PESHAWAR: The Pakistan Institute of Development Economics (PIDE) launched its latest issue of Discourse Magazine this week, an extensive publication that seeks to initiate a nationwide debate on the reform of key sectors, domains, and institutions.
According to its Chief Editor, Abbas Moosvi, Pakistan has failed to overhaul its colonial-era state configurations – top-down, extractive, and bureaucratic – which is the primary reason for its current socioeconomic and political woes.
In light of the upcoming election cycle, which seems to be arriving at a critical juncture, the issue emphasizes that the time is optimal for taking a radical departure from current institutional arrangements to foster a Pakistan that works for the many – not just the privileged few.

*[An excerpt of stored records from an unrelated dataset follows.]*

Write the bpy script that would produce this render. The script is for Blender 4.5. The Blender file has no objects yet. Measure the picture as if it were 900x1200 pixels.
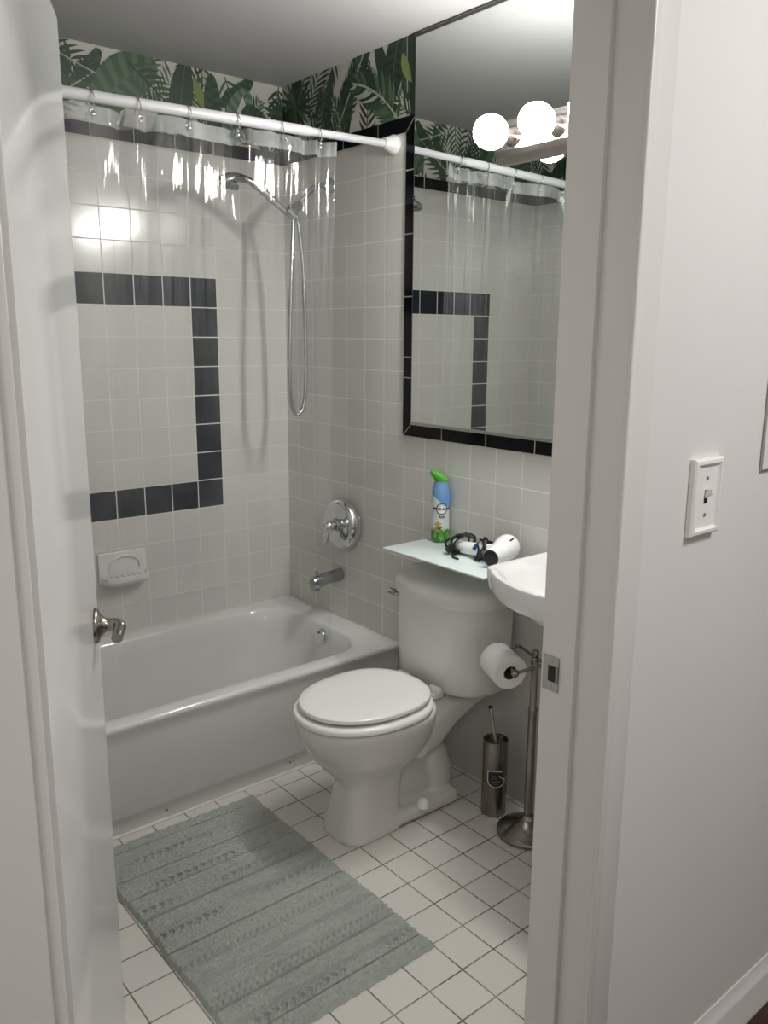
import bpy, bmesh, math, random
from mathutils import Vector, Matrix
from math import sin, cos, pi, sqrt, atan2
S = bpy.context.scene
COL = S.collection
random.seed(7)

# ------------------------------------------------------------------ helpers
def srgb(r, g, b):
    f = lambda c: (c/12.92 if c <= .04045 else ((c+.055)/1.055)**2.4)
    return (f(r/255), f(g/255), f(b/255), 1)

def tag(o, label=None, cat=None, group=None, kind=None):
    if label: o['label'] = label
    if cat: o['category'] = cat
    if group: o['group'] = group
    if kind: o['kind'] = kind
    return o

def link_mesh(name, bm, mats, parent=None, smooth=True, loc=None, recalc=True):
    """verts in the parent's space (or world when there is none); loc moves the origin"""
    if recalc: bmesh.ops.recalc_face_normals(bm, faces=bm.faces)
    if loc is not None:
        for v in bm.verts: v.co -= Vector(loc)
    me = bpy.data.meshes.new(name)
    bm.to_mesh(me); bm.free()
    if not isinstance(mats, (list, tuple)): mats = [mats]
    for m in mats: me.materials.append(m)
    if smooth:
        for p in me.polygons: p.use_smooth = True
        try: me.set_sharp_from_angle(angle=math.radians(38))
        except Exception: pass
    o = bpy.data.objects.new(name, me)
    if loc is not None: o.location = loc
    COL.objects.link(o)
    if parent is not None: o.parent = parent
    return o

def empty(name, loc, rz=0):
    o = bpy.data.objects.new(name, None)
    o.location = loc; o.rotation_euler = (0, 0, rz); o.empty_display_size = .05
    COL.objects.link(o); return o

def box(bm, x0, x1, y0, y1, z0, z1, bev=0, seg=2, mi=0):
    r = bmesh.ops.create_cube(bm, size=1)
    vs = r['verts']
    for v in vs:
        v.co = Vector(((x0+x1)/2 + v.co.x*(x1-x0), (y0+y1)/2 + v.co.y*(y1-y0), (z0+z1)/2 + v.co.z*(z1-z0)))
    fs = list({f for v in vs for f in v.link_faces})
    for f in fs: f.material_index = mi
    if bev:
        es = list({e for f in fs for e in f.edges})
        r = bmesh.ops.bevel(bm, geom=es, offset=bev, segments=seg, affect='EDGES', profile=.5)
        vs = list({v for v in vs if v.is_valid} | set(r['verts']))
    return [v for v in vs if v.is_valid]

def xform(vs, M):
    for v in vs: v.co = M @ v.co

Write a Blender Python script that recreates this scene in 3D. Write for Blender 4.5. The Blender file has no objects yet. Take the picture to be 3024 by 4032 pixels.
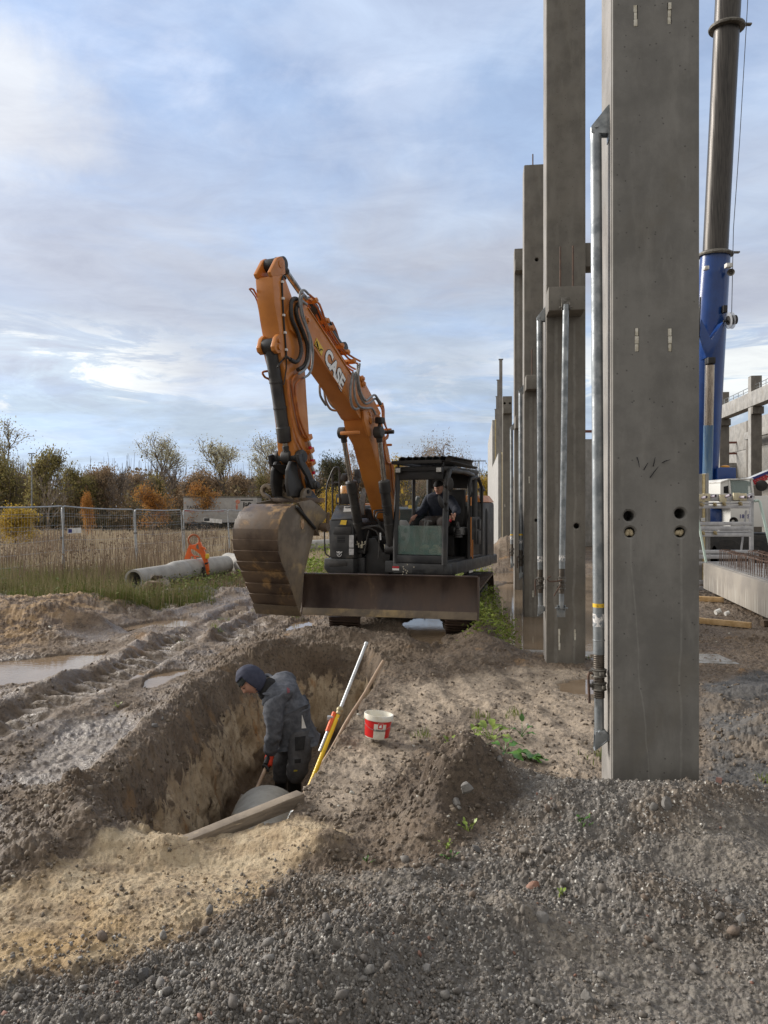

Fifteen unique areas are covered in ‘Discourse – Reconfiguring Pakistan: State, Society, and Economy,’ which include Re-conceptualizing Development, Constitut-ional Reform, Political Contestation, Parliament and Civil Service, Economic Policy, Foreign Aid, Energy, Trade and Industry, Land and Agriculture, Labour Relations, Education, Public Welfare, Cities and Local Governance, Climate, and Society and Culture.
The publication features a substantial number of high-profile names from the academic domain, political sphere, legal fraternity, media sector, government bureaucracy, diplomatic circle, business community, development network, and more, to offer a framework within which a productive policy agenda may be formulated.
Each political party that aspires to be sworn into power must address each of the publication’s sections, which have rarely – if ever – been discussed at a structural level. Colonial-era governance arrangements based on extraction have unfortunately continued to persist, with the White man simply being replaced by the ‘Brown sahib’.
Without the elimination of these oppressive modalities, Pakistan will most likely continue to sink into further indebtedness, economic crisis, and socio-political instability: glimpses of which have been observed across the country in recent months.
He further went on to claim that whilst incompetent individuals in the corridors of power are a primary reason for all this, an equally important point of consideration is the political economy that is responsible for their entry and overdue stay.